I haven't checked in with George Clooney, Film Director since 2005, and judging from The Midnight Sky I don't need to go back and catch up. Granted, this film was already on the wrong foot with me when I discovered it was an example of possibly my least favorite subgenre, the "gruff old man softened by an innocent child" film. (Or in Mike D'Angelo shorthand, the "moppet / curmudgeon" scenario.) This one's post-apocalyptic, set in a desolate future three weeks after "the event." I don't think that chyron was an intentional callback to That Mitchell & Webb Look, which is disappointing in itself.
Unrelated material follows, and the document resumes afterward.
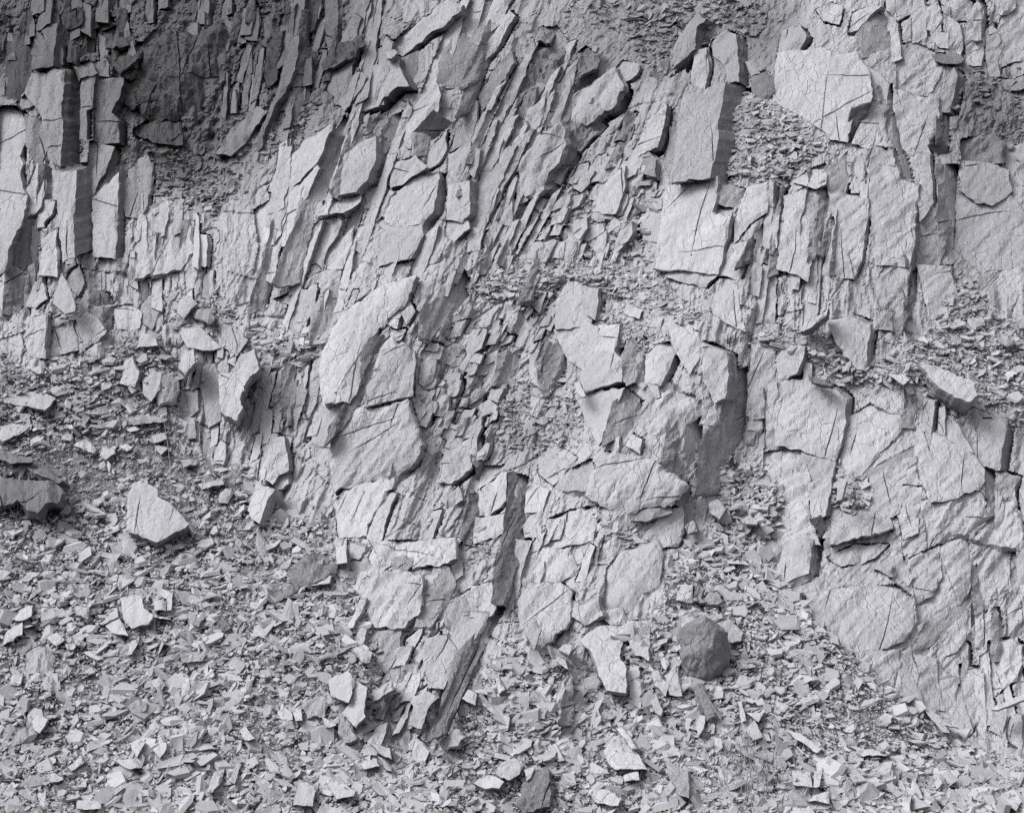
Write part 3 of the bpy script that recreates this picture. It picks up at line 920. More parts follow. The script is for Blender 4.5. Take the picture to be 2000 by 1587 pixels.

This isn't a review, since I only lasted an hour with this 150 minute extravaganza. Clooney's performance here as grizzled beardo Augustine is among his worst, as he hunches around like a hale and hearty middle-aged celebrity trying to look "old and feeble." He is the last man at an Arctic research station, scrambling to contact a returning spacecraft in order to warn them not to come back to Earth. (Lots of awkward A-plot / B-plot crosscutting ensues.) Just for added seriousness, I suppose, the little girl who was left behind with Augustine, named Iris (Caoilinn Springall) is mute. So apart from her big "expressive" saucer eyes, she's pretty much Wilson from Cast Away, a sounding board for clunky exposition. It's a mess, but a pretty typical mess -- watchable but only just.

Also, I'll be interested to learn whether the telegraphed "twist" is as dumb as I suspect. The Netflix blank checks just keep on flying, folks.